We have upheld the admission of evidence as to reputation of a place in jointist cases where the gist of the charge is the maintaining of a place for the sale of intoxicating liquor and no evidence that the person charged had actually participated in the making of sales at the place has been produced. State v. Perrin, 127 Wn. 193, 220 P. 772; State v. Panovich, 136 Wn. 20, 238 P. 903; this upon the theory that:
". . . evidence of common repute is not competent to prove the substance of the issue, but is competent only to prove notice of a fact when notice of such fact becomes a material inquiry." State v.
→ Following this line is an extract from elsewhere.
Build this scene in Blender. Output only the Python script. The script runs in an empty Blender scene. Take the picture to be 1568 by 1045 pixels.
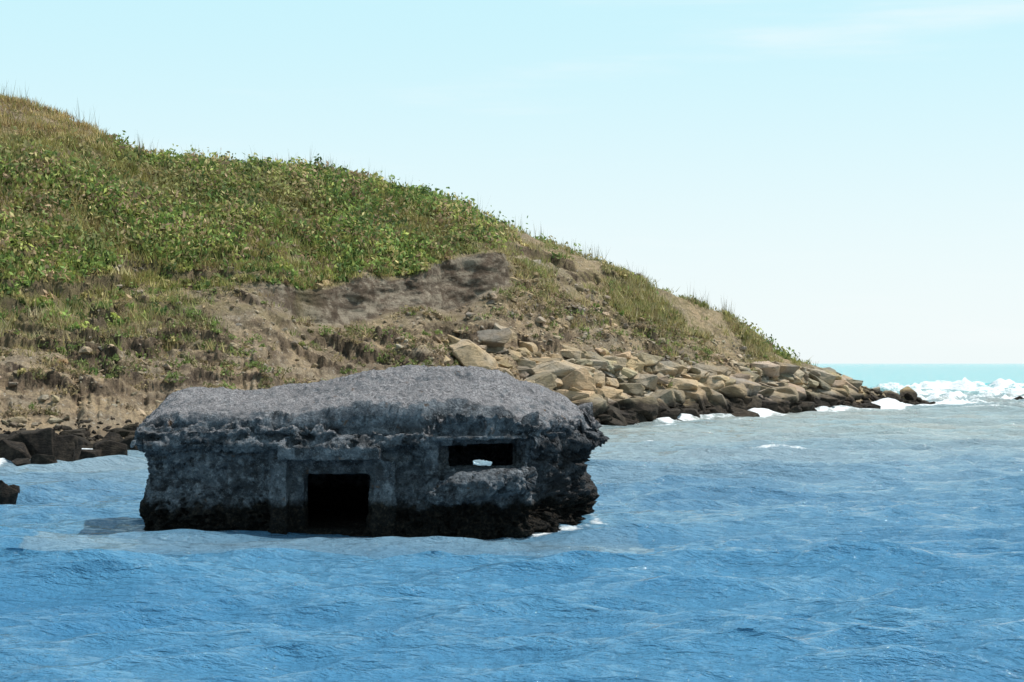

Fairfield, 143 Wn. 355, 255 P. 661.
Consequently, where it has been shown that the accused had actual knowledge, or himself made sales, or where it appeared that he was wholly responsible for the place, evidence of reputation has invariably been held inadmissible. State v. Radoff, 140 Wn. 202, 248 P. 405; State v. Espeland, 141 Wn. 364, 251 P. 562; State v. Stuttard, 143 Wn. 426, 255 P. 663; State v. Mavros, 144 Wn. 340, 258 P. 21; State v. Wilson, 147 Wn. 132, 265 P. 462. The reasons for these various holdings are clearly set out in the cited cases and need not be here restated.
It must be borne in mind that this is not a case where the accused had placed his character in issue. Indeed, the time had not come when he could have done so, and, according to the record, he offered no evidence as to good character at all. Therefore, there was no issue as to character for the state to meet. 8 R.C.L. 212, § 208.
So far as we are now aware, evidence as to reputation of a place has never been by this court held to be admissible in any other than a jointist's case, and, while we now see no good reason for extending the rule to possession cases and generally, for obvious reasons, are disinclined to extend the doctrine beyond its present limits, yet the question is not necessarily here in this case and we leave it to be decided when it is squarely presented.
The facts which we have stated show very clearly that in this case the state was not proceeding against the place, but sought to show appellant's reputation as a violator of the liquor laws, not for the purpose of showing knowledge of sales, but that the jury might find that, because of his reputation and the reputation of the place, he might be expected to have liquor in possession with intent to sell. This is using reputation to prove the substance of the issue which was condemned in the Fairfield case, supra, and convicting of one crime by proof that the accused has at some other time been guilty of another, which was condemned in State v. Devlin, 145 Wn. 44, 258 P. 826.
The judgment is affirmed as to appellant Bert Remick, and reversed only as to appellant Frank Remick, with instructions to grant him a new trial.
MITCHELL, C.J., PARKER, BEALS, and MILLARD, JJ., concur.